Thursday 15 October 2009

Forget about the polls for a minute and let's turn to another facet of our politics. A short while ago, the Liberal Party unveiled a new theme: We can do better. Many right wingers ridiculed the theme, with some wanting to know how on earth the Liberals could claim that they could do better.

What many Tory supporters (and many in the media) missed is that the Liberal theme applied equally to Canada and Canadians.

We, Canada, can do better than we are doing right now under the governance of Harper's minority government.

Why?

Because, when the history of Harper's stint as prime minister is written, I fully expect most independent historians to focus on one overarching theme: the many ways in which the Stephen Harper government has reduced the standing of Canada in the eyes of the world.

As Lawrence Martin succinctly summarized in his article in Wednesday's Globe & Mail:

"You wonder how far the standards can fall."

For fall the standards have taken under Harper's leadership of our country.

If you examine any major area of our country, you will soon find signs of a diminution in our standards, a lessening of our worth (moral and economic, amongst others) as a country.

One example of the debasement of the values of our democracy is the Tory style of using Parliament to wage unremitting partisan war on the other parties, in the process turning what should be an institution in which Canadians can take pride, into a caterwauling and dysfunctional kindergarten of the worst kind.

As another example, take the lowered standards of the central government's use of Canadians tax dollars. The Harper government, with his sanction, has perverted the distinction (essential for a functioning democracy) between the roles and functions of a political party, and the roles and functions of a government. The stimulus funds have been allocated disproportionately to projects in Conservative ridings, as if those funds were funds belonging to the Conservative MPs.

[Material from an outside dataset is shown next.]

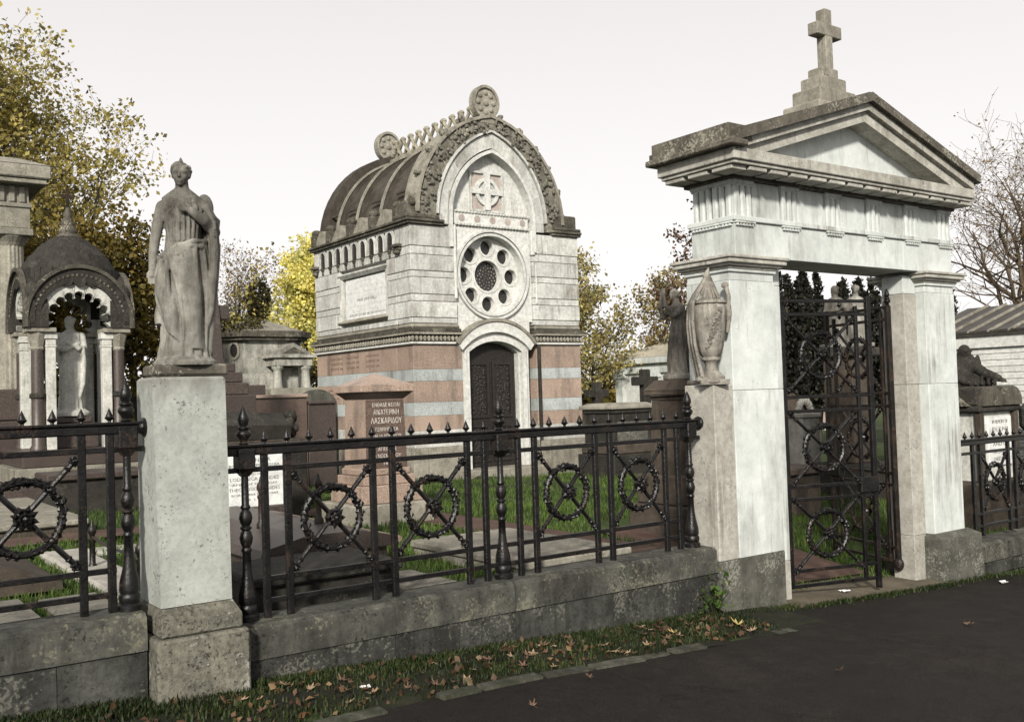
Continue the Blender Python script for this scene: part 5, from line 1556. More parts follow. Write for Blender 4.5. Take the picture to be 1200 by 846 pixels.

If we can borrow a phrase applied by a Tory minister to a Premier, it would be fair to say of Prime Minister Stephen Harper that, as compared to the past dozen or so prime ministers, he has proven himself to be the small man of our confederation.

What a legacy to leave.

And what an insult to all those supporters of the Conservative Party who had hoped that the union of the old Reform-Alliance party with the old Progressive Conservative Party might result in a political party in which they could take pride.